» **DESCRIPTION OF THE TASK**:
Leaving the pictures aside, transcribe every line below exactly.

═══ PROVIDED RECORDS

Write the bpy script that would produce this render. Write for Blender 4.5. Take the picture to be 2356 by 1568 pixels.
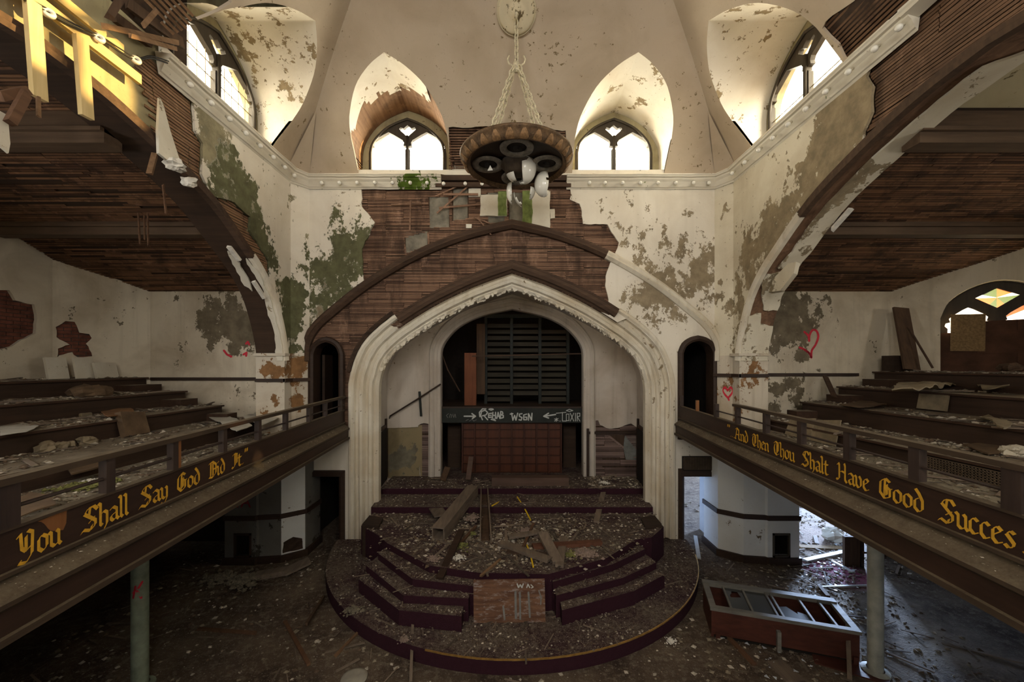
import bpy, bmesh, math, random
from mathutils import Vector, Matrix, noise
from mathutils.geometry import delaunay_2d_cdt

random.seed(11)
SC = bpy.context.scene
COL = SC.collection
for o in list(bpy.data.objects):
    bpy.data.objects.remove(o)

# ------------------------------------------------------------------ camera, sky, sun, lights, exposure
F, CU, CV, H = 900.0, 1178.0, 840.0, 4.2        # focal length and horizon of the 2356x1568 frame, eye height
cam_d = bpy.data.cameras.new('camera')
cam = bpy.data.objects.new('camera', cam_d)
COL.objects.link(cam)
cam.location = (0, 0, H)
cam.rotation_euler = (math.pi / 2, 0, 0)
cam_d.sensor_fit = 'HORIZONTAL'
cam_d.sensor_width = 36.0
cam_d.lens = 36.0 * F / 2356.0
cam_d.shift_y = (CV - 784.0) / 2356.0
cam_d.clip_start = 0.02
SC.camera = cam

world = bpy.data.worlds.new('sky')
SC.world = world
world.use_nodes = True
wn = world.node_tree.nodes
wn['Background'].inputs[0].default_value = (1.0, 0.96, 0.89, 1)
wn['Background'].inputs[1].default_value = 14.0

SC.view_settings.view_transform = 'Standard'
SC.view_settings.look = 'None'
SC.view_settings.gamma = 1.0
SC.view_settings.use_curve_mapping = False
SC.view_settings.exposure = 0.62
cy = SC.cycles
cy.max_bounces = 7
cy.diffuse_bounces = 5
cy.glossy_bounces = 2
cy.transmission_bounces = 4
cy.transparent_max_bounces = 8
cy.caustics_reflective = False
cy.caustics_refractive = False
cy.sample_clamp_indirect = 6.0
cy.use_denoising = True
cy.use_adaptive_sampling = True
cy.adaptive_threshold = 0.02


def light(name, kind, loc, aim, energy, color=(1, 1, 1), size=(1, 1), portal=False, spread=None):
    d = bpy.data.lights.new(name, kind)
    o = bpy.data.objects.new(name, d)
    COL.objects.link(o)
    o.location = loc
    o.rotation_euler = (Vector(aim) - Vector(loc)).to_track_quat('-Z', 'Y').to_euler()
    d.energy = energy
    d.color = color
    if kind == 'AREA':
        d.shape = 'RECTANGLE'
        d.size, d.size_y = size
        if portal:
            d.cycles.is_portal = True
        if spread:
            d.spread = spread
    return o


sun = light('sun', 'SUN', (30, 10, 14), (0, 0, 0), 9.0, (1.0, 0.72, 0.32))
sun.rotation_euler = Vector((-10.0, -2.6, -1.55)).to_track_quat('-Z', 'Y').to_euler()
sun.data.angle = math.radians(1.0)
# daylight portals in the window openings
for sx in (-1, 1):
    light('portal_clerestory_back', 'AREA', (2.485 * sx, 9.55, 9.4), (2.485 * sx, 0, 9.4), 1, size=(2.0, 1.7), portal=True)
    light('portal_clerestory_side', 'AREA', (5.45 * sx, 6.85, 9.4), (0, 6.85, 9.4), 1, size=(2.1, 1.8), portal=True)
for x in (-3.2, 0, 3.2):
    light('portal_rear', 'AREA', (x, -5.3, 8.4), (x, 0, 8.4), 1, size=(1.3, 3.2), portal=True)
light('portal_gallery_left', 'AREA', (-9.95, 1.88, 4.9), (0, 1.88, 4.9), 1, size=(1.7, 1.7), portal=True)
light('portal_gallery_right', 'AREA', (11.45, 1.4, 5.05), (0, 1.4, 5.05), 1, size=(1.7, 1.7), portal=True)
# cold daylight falling through the side door under the right gallery
light('door_daylight', 'AREA', (11.4, 14.2, 1.5), (6.0, 6.4, 0.0), 1800.0, (0.52, 0.69, 1.0), size=(1.0, 1.8))

# ------------------------------------------------------------------ pixel -> point helpers


def PY(u, v, Y):
    return Vector(((u - CU) * Y / F, Y, H + (CV - v) * Y / F))


def PX(u, v, X):
    Y = F * X / (u - CU)
    return Vector((X, Y, H + (CV - v) * Y / F))


def PZ(u, v, Z):
    Y = F * (H - Z) / (v - CV)
    return Vector(((u - CU) * Y / F, Y, Z))


# ------------------------------------------------------------------ materials


class NT:
    def __init__(s, name):
        s.m = bpy.data.materials.new(name)
        s.m.use_nodes = True
        s.t = s.m.node_tree
        s.n = s.t.nodes
        s.b = s.n['Principled BSDF']
        s.out = s.n['Material Output']

    def put(s, sock, v):
        if hasattr(v, 'is_output'):
            s.t.links.new(v, sock)
        else:
            if sock.type == 'RGBA' and len(v) == 3:
                v = (*v, 1)
            sock.default_value = v

    def pos(s):
        return s.n.new('ShaderNodeNewGeometry').outputs['Position']

    def obj(s):
        return s.n.new('ShaderNodeTexCoord').outputs['Object']

    def island(s):
        return s.n.new('ShaderNodeNewGeometry').outputs['Random Per Island']

    def rnd(s):
        return s.n.new('ShaderNodeObjectInfo').outputs['Random']

    def mapping(s, vec, scale=(1, 1, 1), loc=(0, 0, 0)):
        k = s.n.new('ShaderNodeMapping')
        s.put(k.inputs[0], vec)
        k.inputs[1].default_value = loc
        k.inputs[3].default_value = scale
        return k.outputs[0]

    def noise(s, vec, scale, detail=4.0, rough=.55, dist=0.0):
        k = s.n.new('ShaderNodeTexNoise')
        s.put(k.inputs['Vector'], vec)
        k.inputs['Scale'].default_value = scale
        k.inputs['Detail'].default_value = detail
        k.inputs['Roughness'].default_value = rough
        k.inputs['Distortion'].default_value = dist
        return k.outputs['Fac']

    def voro(s, vec, scale, feature='F1'):
        k = s.n.new('ShaderNodeTexVoronoi')
        k.feature = feature
        s.put(k.inputs['Vector'], vec)
        k.inputs['Scale'].default_value = scale
        return k

    def ma(s, op, a, b=0.0, c=0.0):
        k = s.n.new('ShaderNodeMath')
        k.operation = op
        s.put(k.inputs[0], a)
        s.put(k.inputs[1], b)
        s.put(k.inputs[2], c)
        return k.outputs[0]

    def rng(s, v, a, b, c=0.0, d=1.0):
        k = s.n.new('ShaderNodeMapRange')
        s.put(k.inputs[0], v)
        for i, x in enumerate((a, b, c, d)):
            k.inputs[i + 1].default_value = x
        return k.outputs[0]

    def mix(s, f, a, b, mode='MIX'):
        k = s.n.new('ShaderNodeMix')
        k.data_type = 'RGBA'
        k.blend_type = mode
        s.put(k.inputs[0], f)
        s.put(k.inputs[6], a)
        s.put(k.inputs[7], b)
        return k.outputs[2]

    def dist(s, vec, p):
        k = s.n.new('ShaderNodeVectorMath')
        k.operation = 'DISTANCE'
        s.put(k.inputs[0], vec)
        k.inputs[1].default_value = p
        return k.outputs['Value']

    def bump(s, h, strength=.4, distance=.01):
        k = s.n.new('ShaderNodeBump')
        k.inputs['Strength'].default_value = strength
        k.inputs['Distance'].default_value = distance
        s.put(k.inputs['Height'], h)
        s.t.links.new(k.outputs[0], s.b.inputs['Normal'])

    def done(s, color, rough=.85, spec=.3, metal=0.0):
        s.put(s.b.inputs['Base Color'], color)
        s.put(s.b.inputs['Roughness'], rough)
        s.b.inputs['Specular IOR Level'].default_value = spec
        s.b.inputs['Metallic'].default_value = metal
        return s.m


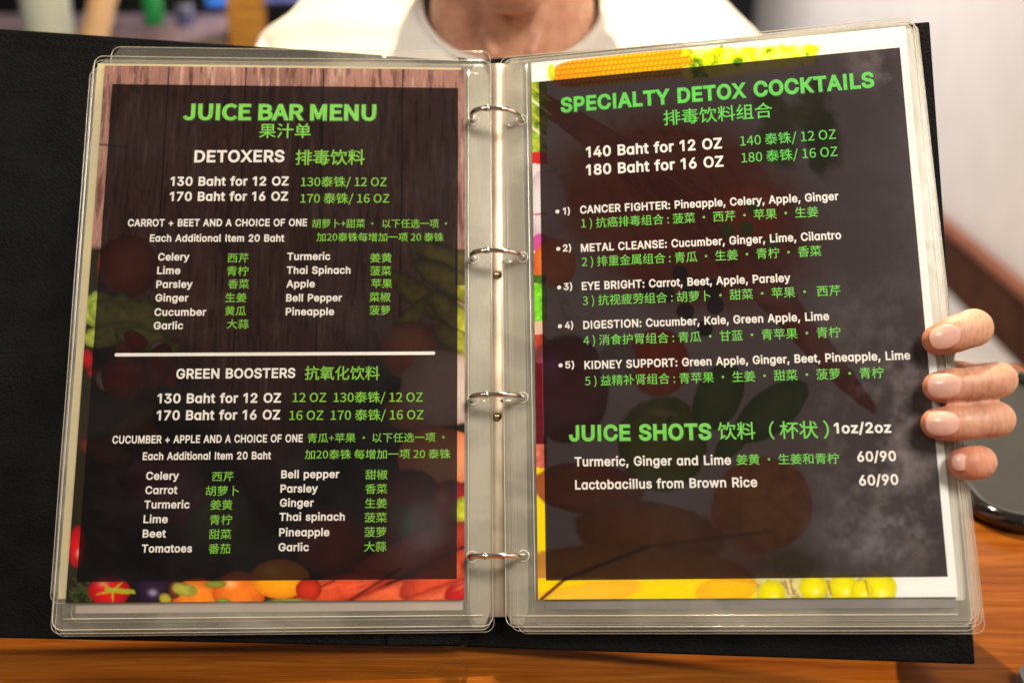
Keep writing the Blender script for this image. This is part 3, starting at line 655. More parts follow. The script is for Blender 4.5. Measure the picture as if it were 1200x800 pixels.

══════

» **ANSWER TO THE EXERCISE**:
Write the bpy script that would produce this render. Write for Blender 4.5. Take the picture to be 2356 by 1568 pixels.
import bpy, bmesh, math, random
from mathutils import Vector, Matrix, noise
from mathutils.geometry import delaunay_2d_cdt

random.seed(11)
SC = bpy.context.scene
COL = SC.collection
for o in list(bpy.data.objects):
    bpy.data.objects.remove(o)

# ------------------------------------------------------------------ camera, sky, sun, lights, exposure
F, CU, CV, H = 900.0, 1178.0, 840.0, 4.2        # focal length and horizon of the 2356x1568 frame, eye height
cam_d = bpy.data.cameras.new('camera')
cam = bpy.data.objects.new('camera', cam_d)
COL.objects.link(cam)
cam.location = (0, 0, H)
cam.rotation_euler = (math.pi / 2, 0, 0)
cam_d.sensor_fit = 'HORIZONTAL'
cam_d.sensor_width = 36.0
cam_d.lens = 36.0 * F / 2356.0
cam_d.shift_y = (CV - 784.0) / 2356.0
cam_d.clip_start = 0.02
SC.camera = cam

world = bpy.data.worlds.new('sky')
SC.world = world
world.use_nodes = True
wn = world.node_tree.nodes
wn['Background'].inputs[0].default_value = (1.0, 0.96, 0.89, 1)
wn['Background'].inputs[1].default_value = 14.0

SC.view_settings.view_transform = 'Standard'
SC.view_settings.look = 'None'
SC.view_settings.gamma = 1.0
SC.view_settings.use_curve_mapping = False
SC.view_settings.exposure = 0.62
cy = SC.cycles
cy.max_bounces = 7
cy.diffuse_bounces = 5
cy.glossy_bounces = 2
cy.transmission_bounces = 4
cy.transparent_max_bounces = 8
cy.caustics_reflective = False
cy.caustics_refractive = False
cy.sample_clamp_indirect = 6.0
cy.use_denoising = True
cy.use_adaptive_sampling = True
cy.adaptive_threshold = 0.02


def light(name, kind, loc, aim, energy, color=(1, 1, 1), size=(1, 1), portal=False, spread=None):
    d = bpy.data.lights.new(name, kind)
    o = bpy.data.objects.new(name, d)
    COL.objects.link(o)
    o.location = loc
    o.rotation_euler = (Vector(aim) - Vector(loc)).to_track_quat('-Z', 'Y').to_euler()
    d.energy = energy
    d.color = color
    if kind == 'AREA':
        d.shape = 'RECTANGLE'
        d.size, d.size_y = size
        if portal:
            d.cycles.is_portal = True
        if spread:
            d.spread = spread
    return o


sun = light('sun', 'SUN', (30, 10, 14), (0, 0, 0), 9.0, (1.0, 0.72, 0.32))
sun.rotation_euler = Vector((-10.0, -2.6, -1.55)).to_track_quat('-Z', 'Y').to_euler()
sun.data.angle = math.radians(1.0)
# daylight portals in the window openings
for sx in (-1, 1):
    light('portal_clerestory_back', 'AREA', (2.485 * sx, 9.55, 9.4), (2.485 * sx, 0, 9.4), 1, size=(2.0, 1.7), portal=True)
    light('portal_clerestory_side', 'AREA', (5.45 * sx, 6.85, 9.4), (0, 6.85, 9.4), 1, size=(2.1, 1.8), portal=True)
for x in (-3.2, 0, 3.2):
    light('portal_rear', 'AREA', (x, -5.3, 8.4), (x, 0, 8.4), 1, size=(1.3, 3.2), portal=True)
light('portal_gallery_left', 'AREA', (-9.95, 1.88, 4.9), (0, 1.88, 4.9), 1, size=(1.7, 1.7), portal=True)
light('portal_gallery_right', 'AREA', (11.45, 1.4, 5.05), (0, 1.4, 5.05), 1, size=(1.7, 1.7), portal=True)
# cold daylight falling through the side door under the right gallery
light('door_daylight', 'AREA', (11.4, 14.2, 1.5), (6.0, 6.4, 0.0), 1800.0, (0.52, 0.69, 1.0), size=(1.0, 1.8))

# ------------------------------------------------------------------ pixel -> point helpers


def PY(u, v, Y):
    return Vector(((u - CU) * Y / F, Y, H + (CV - v) * Y / F))


def PX(u, v, X):
    Y = F * X / (u - CU)
    return Vector((X, Y, H + (CV - v) * Y / F))


def PZ(u, v, Z):
    Y = F * (H - Z) / (v - CV)
    return Vector(((u - CU) * Y / F, Y, Z))


# ------------------------------------------------------------------ materials


class NT:
    def __init__(s, name):
        s.m = bpy.data.materials.new(name)
        s.m.use_nodes = True
        s.t = s.m.node_tree
        s.n = s.t.nodes
        s.b = s.n['Principled BSDF']
        s.out = s.n['Material Output']

    def put(s, sock, v):
        if hasattr(v, 'is_output'):
            s.t.links.new(v, sock)
        else:
            if sock.type == 'RGBA' and len(v) == 3:
                v = (*v, 1)
            sock.default_value = v

    def pos(s):
        return s.n.new('ShaderNodeNewGeometry').outputs['Position']

    def obj(s):
        return s.n.new('ShaderNodeTexCoord').outputs['Object']

    def island(s):
        return s.n.new('ShaderNodeNewGeometry').outputs['Random Per Island']

    def rnd(s):
        return s.n.new('ShaderNodeObjectInfo').outputs['Random']

    def mapping(s, vec, scale=(1, 1, 1), loc=(0, 0, 0)):
        k = s.n.new('ShaderNodeMapping')
        s.put(k.inputs[0], vec)
        k.inputs[1].default_value = loc
        k.inputs[3].default_value = scale
        return k.outputs[0]

    def noise(s, vec, scale, detail=4.0, rough=.55, dist=0.0):
        k = s.n.new('ShaderNodeTexNoise')
        s.put(k.inputs['Vector'], vec)
        k.inputs['Scale'].default_value = scale
        k.inputs['Detail'].default_value = detail
        k.inputs['Roughness'].default_value = rough
        k.inputs['Distortion'].default_value = dist
        return k.outputs['Fac']

    def voro(s, vec, scale, feature='F1'):
        k = s.n.new('ShaderNodeTexVoronoi')
        k.feature = feature
        s.put(k.inputs['Vector'], vec)
        k.inputs['Scale'].default_value = scale
        return k

    def ma(s, op, a, b=0.0, c=0.0):
        k = s.n.new('ShaderNodeMath')
        k.operation = op
        s.put(k.inputs[0], a)
        s.put(k.inputs[1], b)
        s.put(k.inputs[2], c)
        return k.outputs[0]

    def rng(s, v, a, b, c=0.0, d=1.0):
        k = s.n.new('ShaderNodeMapRange')
        s.put(k.inputs[0], v)
        for i, x in enumerate((a, b, c, d)):
            k.inputs[i + 1].default_value = x
        return k.outputs[0]

    def mix(s, f, a, b, mode='MIX'):
        k = s.n.new('ShaderNodeMix')
        k.data_type = 'RGBA'
        k.blend_type = mode
        s.put(k.inputs[0], f)
        s.put(k.inputs[6], a)
        s.put(k.inputs[7], b)
        return k.outputs[2]

    def dist(s, vec, p):
        k = s.n.new('ShaderNodeVectorMath')
        k.operation = 'DISTANCE'
        s.put(k.inputs[0], vec)
        k.inputs[1].default_value = p
        return k.outputs['Value']

    def bump(s, h, strength=.4, distance=.01):
        k = s.n.new('ShaderNodeBump')
        k.inputs['Strength'].default_value = strength
        k.inputs['Distance'].default_value = distance
        s.put(k.inputs['Height'], h)
        s.t.links.new(k.outputs[0], s.b.inputs['Normal'])

    def done(s, color, rough=.85, spec=.3, metal=0.0):
        s.put(s.b.inputs['Base Color'], color)
        s.put(s.b.inputs['Roughness'], rough)
        s.b.inputs['Specular IOR Level'].default_value = spec
        s.b.inputs['Metallic'].default_value = metal
        return s.m


Keep writing the Blender script for this image. This is part 3, starting at line 655. More parts follow. The script is for Blender 4.5. Measure the picture as if it were 1200x800 pixels.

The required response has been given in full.